Compression and Limiting Effects

These effects alter the guitar's sound without distorting or adding noise or tone enhancements. The Zoom 505 II's Compression settings (C1-C9 in the effects bank) boost high-end sounds while retaining the level of bass frequencies, giving a uniform volume level to tones across the scale. This produces an even sound, boosting volume while minimising jangly highs or rumbling lows. The Limiter effects (L1-L9), by comparison, attenuates higher-end frequencies to fall below a set level (the higher the setting, the lower the volume level), retaining noise-free sound data so it can be stacked into other effects.

Distortion Effects

These effects change the sound of the guitar with noise, warmth or hardware processes. The 505 II's "Acoustic" distortion effect ("Ac" in the effects bank) alters the sound of an electric guitar with a ringing warmth, simulating the tone of an acoustic guitar.

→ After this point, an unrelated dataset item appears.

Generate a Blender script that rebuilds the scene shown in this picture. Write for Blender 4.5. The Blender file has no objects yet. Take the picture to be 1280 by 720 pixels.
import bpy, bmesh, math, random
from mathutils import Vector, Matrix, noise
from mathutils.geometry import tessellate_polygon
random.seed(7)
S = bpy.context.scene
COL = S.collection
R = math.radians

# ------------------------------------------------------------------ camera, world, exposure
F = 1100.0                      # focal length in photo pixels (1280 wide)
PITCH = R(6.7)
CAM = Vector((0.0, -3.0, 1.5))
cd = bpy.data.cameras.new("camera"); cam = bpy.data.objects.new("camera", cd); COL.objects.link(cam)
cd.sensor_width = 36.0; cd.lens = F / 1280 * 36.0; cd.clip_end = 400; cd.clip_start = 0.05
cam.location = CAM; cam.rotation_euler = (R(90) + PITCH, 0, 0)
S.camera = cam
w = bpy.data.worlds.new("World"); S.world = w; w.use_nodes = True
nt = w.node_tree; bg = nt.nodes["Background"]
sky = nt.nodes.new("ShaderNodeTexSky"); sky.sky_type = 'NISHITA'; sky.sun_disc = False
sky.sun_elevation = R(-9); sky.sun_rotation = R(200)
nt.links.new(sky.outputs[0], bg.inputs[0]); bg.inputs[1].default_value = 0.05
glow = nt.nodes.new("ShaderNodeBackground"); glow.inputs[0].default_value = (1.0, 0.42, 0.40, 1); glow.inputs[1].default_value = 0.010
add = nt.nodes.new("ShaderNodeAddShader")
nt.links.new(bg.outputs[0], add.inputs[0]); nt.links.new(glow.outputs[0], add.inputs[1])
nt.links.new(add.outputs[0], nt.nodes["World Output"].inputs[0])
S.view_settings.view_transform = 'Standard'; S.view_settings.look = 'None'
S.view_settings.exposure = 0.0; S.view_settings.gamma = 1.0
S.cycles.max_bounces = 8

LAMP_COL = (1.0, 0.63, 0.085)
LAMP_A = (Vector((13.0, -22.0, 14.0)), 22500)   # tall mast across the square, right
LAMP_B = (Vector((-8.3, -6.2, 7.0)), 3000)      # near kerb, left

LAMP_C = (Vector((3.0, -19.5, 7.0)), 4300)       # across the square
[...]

The "Rhythm" effect ("rY") adds a crunchy distortion to only the louder tones played by the user, allowing more contrast in a song or performance without the addition of a distortion pedal."Overdrive" and "Distortion" ("Od" and "dt") are the classic "noisy" distortion sounds of hard rock, with the former giving a cleaner, bluesy edge while the latter maximises crunchy, rock-type processing. "Fuzz" ("FU") gives a buzzing, vinyl-warmth tone common in 1960s rock, while "Metal" ("Nt") distorts the sound with heavy noise added to the bass and treble ends of the scale.

Mod Effects

These effects apply various standards of sound engineering, both instrument-generic and guitar-specific, to the sound. The "Flanger" effect ("F1-F6") adds an undulating effect to the sound, lending a tone reminiscent of 1970s progressive rock. "Doubling" ("D1-D6") gives a ringing fullness to the sound by adding a subtle second signal on a very slight delay, which echoes the original sound to give the effect of a backup guitar playing identical tones. The "Cry" effect ("C1-C6") gives a variable roundness to the guitar's notes, simulating the effect of the vocalising pedals made famous by artists like Peter Frampton and the Foo Fighters. The "Slow Attack" effect ("L1-L6") amplifies the guitar sound over time: when strummed or plucked, the instrument will appear to make no sound, but the signal will slowly fade in, giving the effect of a violin or e-bow. The "Ring Mod" ("R1-R6") modulates the amplification of the signal, giving a metallic timbre to the sound.